## WORK TO COMPLETE
Copy out all the lines exactly. Omit pictures.

## RECORDED INFORMATION
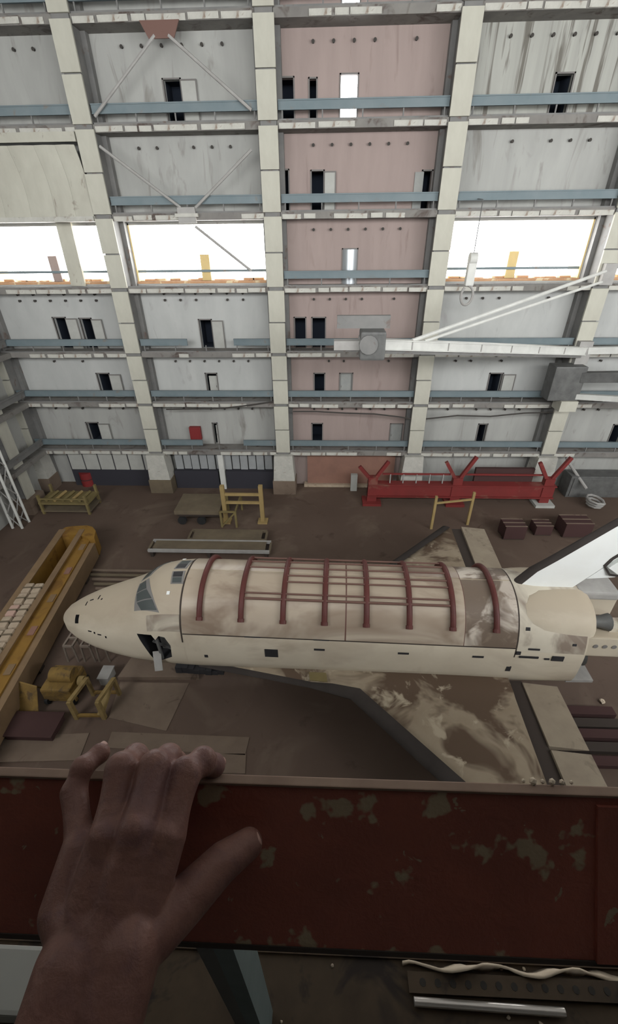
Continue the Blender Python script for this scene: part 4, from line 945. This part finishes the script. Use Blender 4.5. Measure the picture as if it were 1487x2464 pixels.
HP = {k: [Vector((x*K, y*K, kz(z))) for x, y, z in v] for k, v in HP.items()}
hb = MB()
def ball(c, r, n=14):
    rows = []
    for i in range(1, n):
        a = math.pi*i/n; rows.append([(c.x+r*math.sin(a)*math.cos(2*math.pi*k/(2*n)), c.y+r*math.sin(a)*math.sin(2*math.pi*k/(2*n)), c.z+r*math.cos(a)) for k in range(2*n)])
    b = len(hb.v); hb.grid(rows, closed=True); m = 2*n
    hb.f.append(tuple(b+k for k in reversed(range(m)))); hb.f.append(tuple(b+(n-2)*m+k for k in range(m)))
def limb(pts, rs, sub=7, waist=0.0, first=0):
    for i in range(len(pts)-1):
        for j in range(sub):
            t = j/sub; ball(pts[i].lerp(pts[i+1], t), (rs[i]*(1-t)+rs[i+1]*t)*(1-(waist*math.sin(math.pi*t) if i >= first else 0)))
    ball(pts[-1], rs[-1])
limb(HP['pinky'], [.0130, .0122, .0104, .0096, .0086], 9, .13, 1)
limb(HP['ring'], [.0140, .0140, .0128, .0116, .0104], 9, .13, 1)
limb(HP['middle'], [.0140, .0145, .0131, .0118, .0106], 9, .13, 1)
limb(HP['index'], [.0140, .0143, .0128, .0118, .0102], 9, .13, 1)
limb(HP['thumb'], [.0200, .0185, .0160, .0138, .0112])
w0 = HP['arm'][0]
for f, r in (('pinky', .0175), ('ring', .0190), ('middle', .0195), ('index', .0180)): limb([w0, HP[f][0], HP[f][1]], [.0245, .0190, .0142])
limb([HP['thumb'][1], HP['index'][0]], [.0145, .0140])
for off in (-.013, .013): limb([p+Vector((off, off*.35, 0)) for p in HP['arm']], [.0260, .0250, .0270, .0330])
for f in ('ring', 'middle', 'index'): limb([HP[f][1]+Vector((0,-.002,.0045)), HP[f][1].lerp(HP[f][0], .5)+Vector((0,0,.006)), HP[f][0]+Vector((0,0,.005))], [.0118, .0100, .0125], 7)
person = hb.build('person', M['skin'], None)
md = person.modifiers.new('r', 'REMESH'); md.mode = 'VOXEL'; md.voxel_size = .0013
sm = person.modifiers.new('s', 'SMOOTH'); sm.factor = .5; sm.iterations = 9
dg = bpy.context.evaluated_depsgraph_get(); dg.update()
nm = bpy.data.meshes.new_from_object(person.evaluated_get(dg)); person.modifiers.clear(); person.data = nm; nm.name = 'person'
if not nm.materials: nm.materials.append(M['skin'])
for p in nm.polygons: p.use_smooth = True
tag(person, 'bare hand and forearm gripping the top of the red-brown parapet', 'person')
def nail(fin, r, up):
    a, b = HP[fin][-2], HP[fin][-1]; d = (b-a).normalized(); u = Vector(up); u = (u-d*u.dot(d)).normalized(); s = d.cross(u)
    mb = MB(); rows = []
    for i in range(6):
        t = -.5+i/5; rows.append([b+d*(t*r*1.5+r*.05)+s*(math.sin(x)*r*.72)+u*(math.cos(x)*r*.985-.12*r*abs(t)) for x in [-.75+1.5*j/6 for j in range(7)]])
    mb.grid(rows); o = mb.build('fingernail', M['nail'], person, smooth=True); sol = o.modifiers.new('t', 'SOLIDIFY'); sol.thickness = .0008
for f, r, up in (('pinky', .0080, (-.2, 0, 1)), ('index', .0096, (.5, .6, .4)), ('middle', .0100, (0, .9, .3)), ('ring', .0098, (0, .9, .3)), ('thumb', .0098, (.3, -.5, .9))): nail(f, r, up)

## ANSWER FOR THE TASK
Continue the Blender Python script for this scene: part 4, from line 945. This part finishes the script. Use Blender 4.5. Measure the picture as if it were 1487x2464 pixels.
HP = {k: [Vector((x*K, y*K, kz(z))) for x, y, z in v] for k, v in HP.items()}
hb = MB()
def ball(c, r, n=14):
    rows = []
    for i in range(1, n):
        a = math.pi*i/n; rows.append([(c.x+r*math.sin(a)*math.cos(2*math.pi*k/(2*n)), c.y+r*math.sin(a)*math.sin(2*math.pi*k/(2*n)), c.z+r*math.cos(a)) for k in range(2*n)])
    b = len(hb.v); hb.grid(rows, closed=True); m = 2*n
    hb.f.append(tuple(b+k for k in reversed(range(m)))); hb.f.append(tuple(b+(n-2)*m+k for k in range(m)))
def limb(pts, rs, sub=7, waist=0.0, first=0):
    for i in range(len(pts)-1):
        for j in range(sub):
            t = j/sub; ball(pts[i].lerp(pts[i+1], t), (rs[i]*(1-t)+rs[i+1]*t)*(1-(waist*math.sin(math.pi*t) if i >= first else 0)))
    ball(pts[-1], rs[-1])
limb(HP['pinky'], [.0130, .0122, .0104, .0096, .0086], 9, .13, 1)
limb(HP['ring'], [.0140, .0140, .0128, .0116, .0104], 9, .13, 1)
limb(HP['middle'], [.0140, .0145, .0131, .0118, .0106], 9, .13, 1)
limb(HP['index'], [.0140, .0143, .0128, .0118, .0102], 9, .13, 1)
limb(HP['thumb'], [.0200, .0185, .0160, .0138, .0112])
w0 = HP['arm'][0]
for f, r in (('pinky', .0175), ('ring', .0190), ('middle', .0195), ('index', .0180)): limb([w0, HP[f][0], HP[f][1]], [.0245, .0190, .0142])
limb([HP['thumb'][1], HP['index'][0]], [.0145, .0140])
for off in (-.013, .013): limb([p+Vector((off, off*.35, 0)) for p in HP['arm']], [.0260, .0250, .0270, .0330])
for f in ('ring', 'middle', 'index'): limb([HP[f][1]+Vector((0,-.002,.0045)), HP[f][1].lerp(HP[f][0], .5)+Vector((0,0,.006)), HP[f][0]+Vector((0,0,.005))], [.0118, .0100, .0125], 7)
person = hb.build('person', M['skin'], None)
md = person.modifiers.new('r', 'REMESH'); md.mode = 'VOXEL'; md.voxel_size = .0013
sm = person.modifiers.new('s', 'SMOOTH'); sm.factor = .5; sm.iterations = 9
dg = bpy.context.evaluated_depsgraph_get(); dg.update()
nm = bpy.data.meshes.new_from_object(person.evaluated_get(dg)); person.modifiers.clear(); person.data = nm; nm.name = 'person'
if not nm.materials: nm.materials.append(M['skin'])
for p in nm.polygons: p.use_smooth = True
tag(person, 'bare hand and forearm gripping the top of the red-brown parapet', 'person')
def nail(fin, r, up):
    a, b = HP[fin][-2], HP[fin][-1]; d = (b-a).normalized(); u = Vector(up); u = (u-d*u.dot(d)).normalized(); s = d.cross(u)
    mb = MB(); rows = []
    for i in range(6):
        t = -.5+i/5; rows.append([b+d*(t*r*1.5+r*.05)+s*(math.sin(x)*r*.72)+u*(math.cos(x)*r*.985-.12*r*abs(t)) for x in [-.75+1.5*j/6 for j in range(7)]])
    mb.grid(rows); o = mb.build('fingernail', M['nail'], person, smooth=True); sol = o.modifiers.new('t', 'SOLIDIFY'); sol.thickness = .0008
for f, r, up in (('pinky', .0080, (-.2, 0, 1)), ('index', .0096, (.5, .6, .4)), ('middle', .0100, (0, .9, .3)), ('ring', .0098, (0, .9, .3)), ('thumb', .0098, (.3, -.5, .9))): nail(f, r, up)